Hello all,

I'm a recent college grad come across an awesome engineering position with a small composites company in Denver. We create structural honeycomb panels for an array of industries. Mostly working in aluminum, facesheets/core/inserts. While I'm new to CNC machines I'm very comfortable with software and how it works with machine interfaces, my specialty is drafting but I wear many hats in my current position.

We've recently purchased a used Quintax/Ferry dual bed 3-axis CNC Router. This thing is sweet - two 5x12 tables with a 50hp vacuum system. We've purchased this beast from a large aerospace company in a 'well-used' state. Slowly, we're working our way through and getting used to the machine and how to work with it.

I come today looking for advice, we've got a large job that requires routing of some large, tight tolerance, panels.

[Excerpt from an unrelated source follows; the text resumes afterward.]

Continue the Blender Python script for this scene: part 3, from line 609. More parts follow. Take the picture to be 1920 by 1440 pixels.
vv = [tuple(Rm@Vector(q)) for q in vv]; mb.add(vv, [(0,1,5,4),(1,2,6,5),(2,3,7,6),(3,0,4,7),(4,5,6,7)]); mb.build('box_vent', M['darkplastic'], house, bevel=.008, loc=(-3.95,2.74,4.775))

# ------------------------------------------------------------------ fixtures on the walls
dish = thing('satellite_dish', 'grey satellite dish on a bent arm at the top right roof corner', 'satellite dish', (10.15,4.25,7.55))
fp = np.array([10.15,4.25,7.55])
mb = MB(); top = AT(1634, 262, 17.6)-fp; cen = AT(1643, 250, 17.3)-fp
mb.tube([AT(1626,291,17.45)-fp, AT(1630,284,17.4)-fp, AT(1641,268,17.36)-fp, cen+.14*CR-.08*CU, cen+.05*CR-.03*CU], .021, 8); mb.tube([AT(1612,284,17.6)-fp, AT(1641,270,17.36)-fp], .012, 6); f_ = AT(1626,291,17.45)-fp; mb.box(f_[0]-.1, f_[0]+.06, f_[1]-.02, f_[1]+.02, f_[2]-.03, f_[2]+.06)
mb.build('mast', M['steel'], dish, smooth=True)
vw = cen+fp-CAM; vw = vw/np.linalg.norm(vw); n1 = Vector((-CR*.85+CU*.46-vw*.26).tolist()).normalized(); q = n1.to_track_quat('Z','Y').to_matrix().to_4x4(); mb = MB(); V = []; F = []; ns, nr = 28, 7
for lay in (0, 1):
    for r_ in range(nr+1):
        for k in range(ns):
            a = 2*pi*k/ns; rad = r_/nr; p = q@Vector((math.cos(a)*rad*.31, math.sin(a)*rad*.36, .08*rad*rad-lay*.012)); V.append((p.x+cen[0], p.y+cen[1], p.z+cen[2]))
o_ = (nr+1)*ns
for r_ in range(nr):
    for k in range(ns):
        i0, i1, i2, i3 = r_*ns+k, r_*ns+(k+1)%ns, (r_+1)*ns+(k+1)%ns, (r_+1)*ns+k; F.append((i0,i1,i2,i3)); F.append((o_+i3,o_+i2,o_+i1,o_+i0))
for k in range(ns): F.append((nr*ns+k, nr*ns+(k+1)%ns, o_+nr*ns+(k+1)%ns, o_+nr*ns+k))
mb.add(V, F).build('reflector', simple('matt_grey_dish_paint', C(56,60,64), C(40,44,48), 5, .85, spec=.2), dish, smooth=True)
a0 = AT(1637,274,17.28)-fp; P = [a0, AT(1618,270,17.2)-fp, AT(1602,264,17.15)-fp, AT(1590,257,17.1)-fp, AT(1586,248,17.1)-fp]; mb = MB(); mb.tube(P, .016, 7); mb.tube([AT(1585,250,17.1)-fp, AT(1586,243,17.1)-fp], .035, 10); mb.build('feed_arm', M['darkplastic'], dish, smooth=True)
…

Most of this is through aluminum bar inserts within our panels. What we've got are panels that are too long to run in a single set-up. I'm looking for experienced insight into how you would run a part that requires up to four different set-ups (Two per front/Two per back for each panel) while maintaining a true position of 0.007".

We have a machinist who is well experienced but he works a day job and does this on the side, which doesn't always lend itself to reliability.

Any opinions are welcome, I'm very eager to learn and excited at the same time. Thank you!